A good deal of discussion has been held as to whether we do truly owe our mildness to the Gulf Stream alone, or whether that Gulf Stream is merely part of a general northward movement of Atlantic waters from the tropics towards the pole. The question has been warmly contested; and no doubt on both sides, as generally is the case, truth has been mixed with error.

The Gulf Stream cannot be viewed as a separate entity. Its very birth in the Gulf of Mexico depends on a great mass of water ever flowing from the south-east into the Caribbean Sea. Since so much water pours in, the same volume must pour out, and as it does so it gains the name of the “Gulf Stream.”

But after quitting the Gulf of Mexico the stream does not exist alone. It becomes a leading part of the North Atlantic circulation. The whole surface of that ocean is slowly turning round and round—“whirling as if stirred in the direction of the hands of a watch,”[1] and the Gulf Stream occupies one side or more of the vast maelström. In the centre of this revolving mass of water lies a district where the motion is slight, and at that centre floats an enormous collection of drift and sea-weed called the Sargasso Sea.

[1] Dr. H. R. Mill.

Suppose we pour some water in a large basin, drop into it a handful of small leaves and chips, and make the whole spin gently with one hand. We shall then see how the chips and leaves will collect at the centre, and will float there, almost stationary.
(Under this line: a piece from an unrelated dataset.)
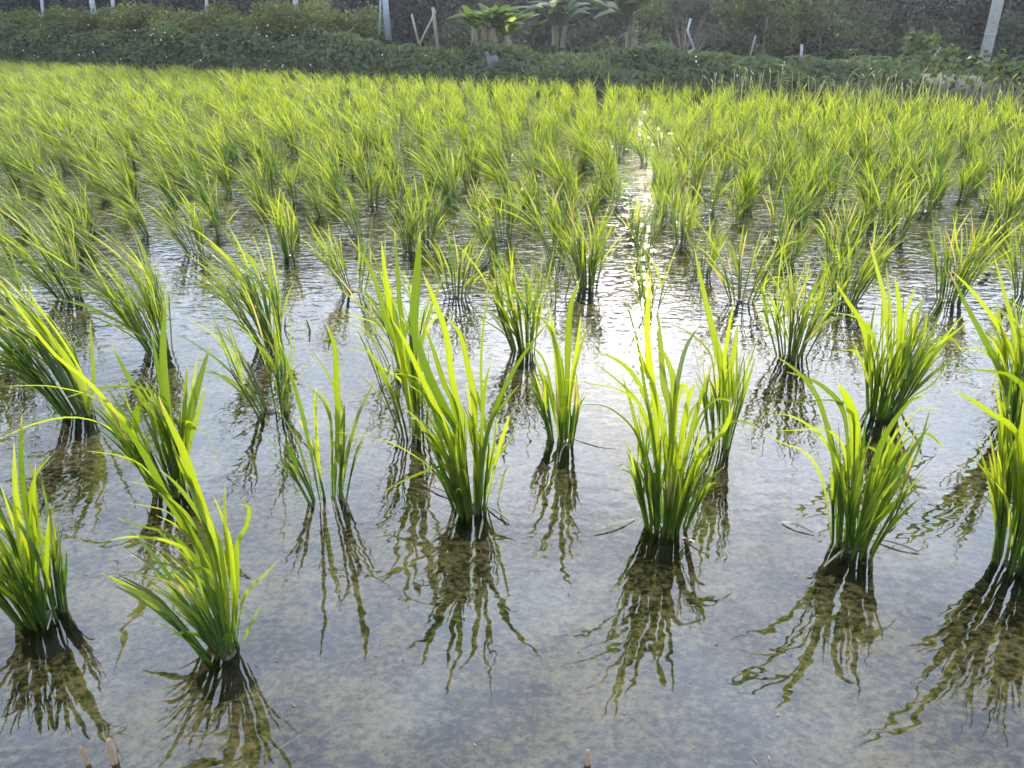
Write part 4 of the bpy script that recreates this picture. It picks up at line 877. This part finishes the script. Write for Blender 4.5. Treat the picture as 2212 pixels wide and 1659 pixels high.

That is what happens, on a large scale, in the North Atlantic Ocean.

Other Oceans also have this steady circular movement, not of the whole body of water, but of the surface-water, down to a greater or less depth—precisely how deep one cannot say; it lessens gradually with increasing depth. The same is found also in the South Atlantic, in the North and South Pacific, and doubtless in the Indian Ocean.